Print every line of the listing exactly, please.

-------- Source excerpt

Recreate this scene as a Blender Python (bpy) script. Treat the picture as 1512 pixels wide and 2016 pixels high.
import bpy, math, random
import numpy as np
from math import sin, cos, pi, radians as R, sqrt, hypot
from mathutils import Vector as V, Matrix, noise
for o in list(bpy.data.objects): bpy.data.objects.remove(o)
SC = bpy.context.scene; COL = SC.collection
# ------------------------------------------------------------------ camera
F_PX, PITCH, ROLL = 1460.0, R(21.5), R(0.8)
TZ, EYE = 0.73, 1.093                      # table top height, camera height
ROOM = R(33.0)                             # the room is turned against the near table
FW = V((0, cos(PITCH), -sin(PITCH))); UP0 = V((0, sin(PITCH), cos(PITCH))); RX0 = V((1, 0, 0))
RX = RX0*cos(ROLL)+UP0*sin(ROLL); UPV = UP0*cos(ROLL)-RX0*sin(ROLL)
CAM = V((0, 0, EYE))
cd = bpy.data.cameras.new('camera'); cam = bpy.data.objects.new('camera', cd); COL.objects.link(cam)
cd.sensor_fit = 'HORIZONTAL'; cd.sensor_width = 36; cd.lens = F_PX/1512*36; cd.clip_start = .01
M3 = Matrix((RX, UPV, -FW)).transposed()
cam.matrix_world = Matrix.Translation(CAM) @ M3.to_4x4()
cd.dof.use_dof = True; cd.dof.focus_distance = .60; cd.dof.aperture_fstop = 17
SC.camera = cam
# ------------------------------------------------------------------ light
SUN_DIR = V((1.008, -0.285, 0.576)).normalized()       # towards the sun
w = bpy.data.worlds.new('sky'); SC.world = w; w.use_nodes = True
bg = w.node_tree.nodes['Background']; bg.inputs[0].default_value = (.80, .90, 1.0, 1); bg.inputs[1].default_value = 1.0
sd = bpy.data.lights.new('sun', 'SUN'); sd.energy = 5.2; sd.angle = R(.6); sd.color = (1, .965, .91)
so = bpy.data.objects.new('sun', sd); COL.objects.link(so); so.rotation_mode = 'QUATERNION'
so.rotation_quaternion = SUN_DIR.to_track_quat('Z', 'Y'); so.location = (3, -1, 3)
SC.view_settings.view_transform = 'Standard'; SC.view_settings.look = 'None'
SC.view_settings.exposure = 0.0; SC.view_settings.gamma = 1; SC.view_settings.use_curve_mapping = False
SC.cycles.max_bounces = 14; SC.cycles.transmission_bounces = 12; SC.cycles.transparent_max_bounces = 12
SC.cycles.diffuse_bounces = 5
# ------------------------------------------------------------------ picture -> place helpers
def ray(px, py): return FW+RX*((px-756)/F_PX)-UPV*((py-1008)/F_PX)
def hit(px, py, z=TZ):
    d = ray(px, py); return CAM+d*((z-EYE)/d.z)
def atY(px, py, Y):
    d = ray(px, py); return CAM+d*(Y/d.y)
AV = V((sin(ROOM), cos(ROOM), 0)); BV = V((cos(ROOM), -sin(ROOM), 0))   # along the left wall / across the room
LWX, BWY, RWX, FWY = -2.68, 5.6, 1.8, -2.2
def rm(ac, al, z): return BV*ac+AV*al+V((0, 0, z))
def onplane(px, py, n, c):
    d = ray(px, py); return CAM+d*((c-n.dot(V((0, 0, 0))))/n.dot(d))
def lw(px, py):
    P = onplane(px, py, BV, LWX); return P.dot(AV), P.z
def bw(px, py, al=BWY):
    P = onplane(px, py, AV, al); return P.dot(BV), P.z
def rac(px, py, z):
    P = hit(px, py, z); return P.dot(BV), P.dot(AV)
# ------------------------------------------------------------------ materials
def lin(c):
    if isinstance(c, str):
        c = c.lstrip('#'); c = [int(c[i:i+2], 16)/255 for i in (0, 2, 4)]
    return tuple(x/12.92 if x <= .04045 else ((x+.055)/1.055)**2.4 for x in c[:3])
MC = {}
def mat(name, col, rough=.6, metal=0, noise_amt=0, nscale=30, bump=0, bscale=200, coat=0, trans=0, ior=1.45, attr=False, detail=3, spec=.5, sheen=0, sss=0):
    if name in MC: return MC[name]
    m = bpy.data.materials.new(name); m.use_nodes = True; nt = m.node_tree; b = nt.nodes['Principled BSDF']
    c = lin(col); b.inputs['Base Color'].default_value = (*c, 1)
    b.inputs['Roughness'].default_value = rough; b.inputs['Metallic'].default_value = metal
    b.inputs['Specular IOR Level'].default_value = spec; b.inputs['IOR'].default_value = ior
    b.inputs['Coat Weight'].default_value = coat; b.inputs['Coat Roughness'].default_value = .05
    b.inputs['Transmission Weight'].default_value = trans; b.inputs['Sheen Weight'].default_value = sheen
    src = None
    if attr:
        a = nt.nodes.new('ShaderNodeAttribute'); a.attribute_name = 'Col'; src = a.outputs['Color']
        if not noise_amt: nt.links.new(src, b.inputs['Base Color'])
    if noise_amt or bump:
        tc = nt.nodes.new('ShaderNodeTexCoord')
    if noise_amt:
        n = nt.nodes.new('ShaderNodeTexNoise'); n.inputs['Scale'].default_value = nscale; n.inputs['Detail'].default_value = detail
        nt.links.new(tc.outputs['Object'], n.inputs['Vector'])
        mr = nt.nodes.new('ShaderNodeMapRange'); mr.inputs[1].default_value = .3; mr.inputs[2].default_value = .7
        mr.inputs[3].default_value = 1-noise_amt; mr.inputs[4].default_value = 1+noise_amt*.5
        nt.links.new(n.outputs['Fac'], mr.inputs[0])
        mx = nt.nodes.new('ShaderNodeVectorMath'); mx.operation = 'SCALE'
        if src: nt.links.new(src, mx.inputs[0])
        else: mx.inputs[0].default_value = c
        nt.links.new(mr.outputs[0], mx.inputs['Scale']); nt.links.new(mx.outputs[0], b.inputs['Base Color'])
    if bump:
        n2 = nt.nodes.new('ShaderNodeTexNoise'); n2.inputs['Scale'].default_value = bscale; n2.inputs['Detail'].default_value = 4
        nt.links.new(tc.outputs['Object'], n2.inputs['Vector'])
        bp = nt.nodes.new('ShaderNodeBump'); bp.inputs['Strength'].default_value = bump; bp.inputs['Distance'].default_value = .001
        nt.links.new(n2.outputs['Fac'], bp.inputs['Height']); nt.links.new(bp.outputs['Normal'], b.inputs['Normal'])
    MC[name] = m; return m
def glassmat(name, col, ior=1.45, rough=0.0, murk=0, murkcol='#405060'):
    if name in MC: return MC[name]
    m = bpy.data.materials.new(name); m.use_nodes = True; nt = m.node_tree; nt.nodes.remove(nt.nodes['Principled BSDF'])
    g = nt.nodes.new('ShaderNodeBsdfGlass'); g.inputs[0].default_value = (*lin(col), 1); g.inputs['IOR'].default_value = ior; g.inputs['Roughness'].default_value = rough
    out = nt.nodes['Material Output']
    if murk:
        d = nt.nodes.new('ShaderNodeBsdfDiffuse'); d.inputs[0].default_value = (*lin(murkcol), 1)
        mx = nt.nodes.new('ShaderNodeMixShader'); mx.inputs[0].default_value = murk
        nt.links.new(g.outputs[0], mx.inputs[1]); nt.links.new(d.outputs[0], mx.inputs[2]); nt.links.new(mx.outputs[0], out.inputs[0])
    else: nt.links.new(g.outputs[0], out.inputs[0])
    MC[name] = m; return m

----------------

▸ The response:
Recreate this scene as a Blender Python (bpy) script. Treat the picture as 1512 pixels wide and 2016 pixels high.
import bpy, math, random
import numpy as np
from math import sin, cos, pi, radians as R, sqrt, hypot
from mathutils import Vector as V, Matrix, noise
for o in list(bpy.data.objects): bpy.data.objects.remove(o)
SC = bpy.context.scene; COL = SC.collection
# ------------------------------------------------------------------ camera
F_PX, PITCH, ROLL = 1460.0, R(21.5), R(0.8)
TZ, EYE = 0.73, 1.093                      # table top height, camera height
ROOM = R(33.0)                             # the room is turned against the near table
FW = V((0, cos(PITCH), -sin(PITCH))); UP0 = V((0, sin(PITCH), cos(PITCH))); RX0 = V((1, 0, 0))
RX = RX0*cos(ROLL)+UP0*sin(ROLL); UPV = UP0*cos(ROLL)-RX0*sin(ROLL)
CAM = V((0, 0, EYE))
cd = bpy.data.cameras.new('camera'); cam = bpy.data.objects.new('camera', cd); COL.objects.link(cam)
cd.sensor_fit = 'HORIZONTAL'; cd.sensor_width = 36; cd.lens = F_PX/1512*36; cd.clip_start = .01
M3 = Matrix((RX, UPV, -FW)).transposed()
cam.matrix_world = Matrix.Translation(CAM) @ M3.to_4x4()
cd.dof.use_dof = True; cd.dof.focus_distance = .60; cd.dof.aperture_fstop = 17
SC.camera = cam
# ------------------------------------------------------------------ light
SUN_DIR = V((1.008, -0.285, 0.576)).normalized()       # towards the sun
w = bpy.data.worlds.new('sky'); SC.world = w; w.use_nodes = True
bg = w.node_tree.nodes['Background']; bg.inputs[0].default_value = (.80, .90, 1.0, 1); bg.inputs[1].default_value = 1.0
sd = bpy.data.lights.new('sun', 'SUN'); sd.energy = 5.2; sd.angle = R(.6); sd.color = (1, .965, .91)
so = bpy.data.objects.new('sun', sd); COL.objects.link(so); so.rotation_mode = 'QUATERNION'
so.rotation_quaternion = SUN_DIR.to_track_quat('Z', 'Y'); so.location = (3, -1, 3)
SC.view_settings.view_transform = 'Standard'; SC.view_settings.look = 'None'
SC.view_settings.exposure = 0.0; SC.view_settings.gamma = 1; SC.view_settings.use_curve_mapping = False
SC.cycles.max_bounces = 14; SC.cycles.transmission_bounces = 12; SC.cycles.transparent_max_bounces = 12
SC.cycles.diffuse_bounces = 5
# ------------------------------------------------------------------ picture -> place helpers
def ray(px, py): return FW+RX*((px-756)/F_PX)-UPV*((py-1008)/F_PX)
def hit(px, py, z=TZ):
    d = ray(px, py); return CAM+d*((z-EYE)/d.z)
def atY(px, py, Y):
    d = ray(px, py); return CAM+d*(Y/d.y)
AV = V((sin(ROOM), cos(ROOM), 0)); BV = V((cos(ROOM), -sin(ROOM), 0))   # along the left wall / across the room
LWX, BWY, RWX, FWY = -2.68, 5.6, 1.8, -2.2
def rm(ac, al, z): return BV*ac+AV*al+V((0, 0, z))
def onplane(px, py, n, c):
    d = ray(px, py); return CAM+d*((c-n.dot(V((0, 0, 0))))/n.dot(d))
def lw(px, py):
    P = onplane(px, py, BV, LWX); return P.dot(AV), P.z
def bw(px, py, al=BWY):
    P = onplane(px, py, AV, al); return P.dot(BV), P.z
def rac(px, py, z):
    P = hit(px, py, z); return P.dot(BV), P.dot(AV)
# ------------------------------------------------------------------ materials
def lin(c):
    if isinstance(c, str):
        c = c.lstrip('#'); c = [int(c[i:i+2], 16)/255 for i in (0, 2, 4)]
    return tuple(x/12.92 if x <= .04045 else ((x+.055)/1.055)**2.4 for x in c[:3])
MC = {}
def mat(name, col, rough=.6, metal=0, noise_amt=0, nscale=30, bump=0, bscale=200, coat=0, trans=0, ior=1.45, attr=False, detail=3, spec=.5, sheen=0, sss=0):
    if name in MC: return MC[name]
    m = bpy.data.materials.new(name); m.use_nodes = True; nt = m.node_tree; b = nt.nodes['Principled BSDF']
    c = lin(col); b.inputs['Base Color'].default_value = (*c, 1)
    b.inputs['Roughness'].default_value = rough; b.inputs['Metallic'].default_value = metal
    b.inputs['Specular IOR Level'].default_value = spec; b.inputs['IOR'].default_value = ior
    b.inputs['Coat Weight'].default_value = coat; b.inputs['Coat Roughness'].default_value = .05
    b.inputs['Transmission Weight'].default_value = trans; b.inputs['Sheen Weight'].default_value = sheen
    src = None
    if attr:
        a = nt.nodes.new('ShaderNodeAttribute'); a.attribute_name = 'Col'; src = a.outputs['Color']
        if not noise_amt: nt.links.new(src, b.inputs['Base Color'])
    if noise_amt or bump:
        tc = nt.nodes.new('ShaderNodeTexCoord')
    if noise_amt:
        n = nt.nodes.new('ShaderNodeTexNoise'); n.inputs['Scale'].default_value = nscale; n.inputs['Detail'].default_value = detail
        nt.links.new(tc.outputs['Object'], n.inputs['Vector'])
        mr = nt.nodes.new('ShaderNodeMapRange'); mr.inputs[1].default_value = .3; mr.inputs[2].default_value = .7
        mr.inputs[3].default_value = 1-noise_amt; mr.inputs[4].default_value = 1+noise_amt*.5
        nt.links.new(n.outputs['Fac'], mr.inputs[0])
        mx = nt.nodes.new('ShaderNodeVectorMath'); mx.operation = 'SCALE'
        if src: nt.links.new(src, mx.inputs[0])
        else: mx.inputs[0].default_value = c
        nt.links.new(mr.outputs[0], mx.inputs['Scale']); nt.links.new(mx.outputs[0], b.inputs['Base Color'])
    if bump:
        n2 = nt.nodes.new('ShaderNodeTexNoise'); n2.inputs['Scale'].default_value = bscale; n2.inputs['Detail'].default_value = 4
        nt.links.new(tc.outputs['Object'], n2.inputs['Vector'])
        bp = nt.nodes.new('ShaderNodeBump'); bp.inputs['Strength'].default_value = bump; bp.inputs['Distance'].default_value = .001
        nt.links.new(n2.outputs['Fac'], bp.inputs['Height']); nt.links.new(bp.outputs['Normal'], b.inputs['Normal'])
    MC[name] = m; return m
def glassmat(name, col, ior=1.45, rough=0.0, murk=0, murkcol='#405060'):
    if name in MC: return MC[name]
    m = bpy.data.materials.new(name); m.use_nodes = True; nt = m.node_tree; nt.nodes.remove(nt.nodes['Principled BSDF'])
    g = nt.nodes.new('ShaderNodeBsdfGlass'); g.inputs[0].default_value = (*lin(col), 1); g.inputs['IOR'].default_value = ior; g.inputs['Roughness'].default_value = rough
    out = nt.nodes['Material Output']
    if murk:
        d = nt.nodes.new('ShaderNodeBsdfDiffuse'); d.inputs[0].default_value = (*lin(murkcol), 1)
        mx = nt.nodes.new('ShaderNodeMixShader'); mx.inputs[0].default_value = murk
        nt.links.new(g.outputs[0], mx.inputs[1]); nt.links.new(d.outputs[0], mx.inputs[2]); nt.links.new(mx.outputs[0], out.inputs[0])
    else: nt.links.new(g.outputs[0], out.inputs[0])
    MC[name] = m; return m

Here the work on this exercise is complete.